Client: Milkway Transport
Full site design and build for Milkway Transport, a South African freight and logistics company operating a fleet of 50 vehicles and a network of 350 transport partners nationwide.

Milkway Transport is a 100% black-owned logistics company based in the Eastern Cape, providing freight broking, dedicated fleet services, and logistics consulting to some of South Africa's leading brands. They needed a professional web presence that reflected the scale and credibility of their operation.
As a growing logistics business securing contracts with major industry players, Milkway needed a site that communicated reliability and professionalism clearly.
The palette pairs Safety Orange (#FF6600) with a deep navy (#1E2D64), two colours that do exactly what they need to in the logistics industry. The orange signals energy and visibility while the navy brings authority and trust.

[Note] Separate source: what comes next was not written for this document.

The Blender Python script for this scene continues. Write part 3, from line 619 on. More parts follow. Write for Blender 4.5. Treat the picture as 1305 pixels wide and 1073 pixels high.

White gives the layout room to breathe and keeps the overall feel clean and professional.
Work Sans carries the entire site, with the Black weight handling display headings and Regular, SemiBold, and Bold covering everything else. It's a practical choice that fits the brand well, structured and legible without being corporate or cold.
I designed and built the site from scratch in Figma before developing it in Next.js with Sanity CMS. For a business operating at Milkway's scale the priority was clarity, the site needed to communicate their services, fleet capacity, and partner network quickly and credibly to potential clients.
Sanity CMS gives the team the ability to manage content updates independently without needing a developer for routine changes, keeping the site current as the business continues to grow.

A clean, professional platform that accurately represents a logistics business operating at a serious scale. For a marketing site the measure of success is simple: does it make the right impression on the right people. This one does.
It was a straightforward project scope wise, but working with a logistics company securing major national contracts was a good reminder that a well executed simple site often serves a client better than an overly complex one.